>> START
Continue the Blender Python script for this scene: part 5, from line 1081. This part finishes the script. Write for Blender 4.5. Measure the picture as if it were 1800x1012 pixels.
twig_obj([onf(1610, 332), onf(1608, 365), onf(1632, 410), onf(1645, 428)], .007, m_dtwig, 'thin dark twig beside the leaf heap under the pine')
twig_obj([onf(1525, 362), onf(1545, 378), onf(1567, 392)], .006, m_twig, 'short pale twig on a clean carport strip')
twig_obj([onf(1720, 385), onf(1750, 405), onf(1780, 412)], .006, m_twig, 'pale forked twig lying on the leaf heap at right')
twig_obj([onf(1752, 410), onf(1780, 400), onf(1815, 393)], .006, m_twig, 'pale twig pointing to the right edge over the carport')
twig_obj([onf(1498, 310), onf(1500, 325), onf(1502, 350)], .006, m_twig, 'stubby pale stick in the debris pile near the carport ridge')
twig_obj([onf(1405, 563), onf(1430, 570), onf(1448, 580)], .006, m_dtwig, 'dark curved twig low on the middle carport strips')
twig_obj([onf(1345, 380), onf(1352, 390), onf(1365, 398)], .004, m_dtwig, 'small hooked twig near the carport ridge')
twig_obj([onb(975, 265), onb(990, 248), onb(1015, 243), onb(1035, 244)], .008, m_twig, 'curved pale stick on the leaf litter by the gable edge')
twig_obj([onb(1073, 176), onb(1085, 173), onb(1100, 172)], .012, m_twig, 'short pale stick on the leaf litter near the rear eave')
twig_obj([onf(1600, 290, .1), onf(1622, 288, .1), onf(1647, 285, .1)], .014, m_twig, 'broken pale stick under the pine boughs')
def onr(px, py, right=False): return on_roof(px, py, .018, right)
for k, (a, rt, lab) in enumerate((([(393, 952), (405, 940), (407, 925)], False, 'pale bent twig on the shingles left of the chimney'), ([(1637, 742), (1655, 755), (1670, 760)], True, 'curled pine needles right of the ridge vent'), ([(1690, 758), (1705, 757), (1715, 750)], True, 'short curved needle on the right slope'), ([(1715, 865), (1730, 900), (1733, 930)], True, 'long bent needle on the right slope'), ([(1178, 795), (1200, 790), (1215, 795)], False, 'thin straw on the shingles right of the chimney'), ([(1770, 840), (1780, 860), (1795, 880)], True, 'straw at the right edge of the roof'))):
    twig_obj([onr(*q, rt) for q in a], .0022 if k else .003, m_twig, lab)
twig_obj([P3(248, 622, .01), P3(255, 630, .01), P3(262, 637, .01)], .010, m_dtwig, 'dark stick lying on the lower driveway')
>> END
*EXERCISE DESCRIPTION*:
Nothing should be left out: repeat all of the data exactly.

*TASK ANSWER*:
Continue the Blender Python script for this scene: part 5, from line 1081. This part finishes the script. Write for Blender 4.5. Measure the picture as if it were 1800x1012 pixels.
twig_obj([onf(1610, 332), onf(1608, 365), onf(1632, 410), onf(1645, 428)], .007, m_dtwig, 'thin dark twig beside the leaf heap under the pine')
twig_obj([onf(1525, 362), onf(1545, 378), onf(1567, 392)], .006, m_twig, 'short pale twig on a clean carport strip')
twig_obj([onf(1720, 385), onf(1750, 405), onf(1780, 412)], .006, m_twig, 'pale forked twig lying on the leaf heap at right')
twig_obj([onf(1752, 410), onf(1780, 400), onf(1815, 393)], .006, m_twig, 'pale twig pointing to the right edge over the carport')
twig_obj([onf(1498, 310), onf(1500, 325), onf(1502, 350)], .006, m_twig, 'stubby pale stick in the debris pile near the carport ridge')
twig_obj([onf(1405, 563), onf(1430, 570), onf(1448, 580)], .006, m_dtwig, 'dark curved twig low on the middle carport strips')
twig_obj([onf(1345, 380), onf(1352, 390), onf(1365, 398)], .004, m_dtwig, 'small hooked twig near the carport ridge')
twig_obj([onb(975, 265), onb(990, 248), onb(1015, 243), onb(1035, 244)], .008, m_twig, 'curved pale stick on the leaf litter by the gable edge')
twig_obj([onb(1073, 176), onb(1085, 173), onb(1100, 172)], .012, m_twig, 'short pale stick on the leaf litter near the rear eave')
twig_obj([onf(1600, 290, .1), onf(1622, 288, .1), onf(1647, 285, .1)], .014, m_twig, 'broken pale stick under the pine boughs')
def onr(px, py, right=False): return on_roof(px, py, .018, right)
for k, (a, rt, lab) in enumerate((([(393, 952), (405, 940), (407, 925)], False, 'pale bent twig on the shingles left of the chimney'), ([(1637, 742), (1655, 755), (1670, 760)], True, 'curled pine needles right of the ridge vent'), ([(1690, 758), (1705, 757), (1715, 750)], True, 'short curved needle on the right slope'), ([(1715, 865), (1730, 900), (1733, 930)], True, 'long bent needle on the right slope'), ([(1178, 795), (1200, 790), (1215, 795)], False, 'thin straw on the shingles right of the chimney'), ([(1770, 840), (1780, 860), (1795, 880)], True, 'straw at the right edge of the roof'))):
    twig_obj([onr(*q, rt) for q in a], .0022 if k else .003, m_twig, lab)
twig_obj([P3(248, 622, .01), P3(255, 630, .01), P3(262, 637, .01)], .010, m_dtwig, 'dark stick lying on the lower driveway')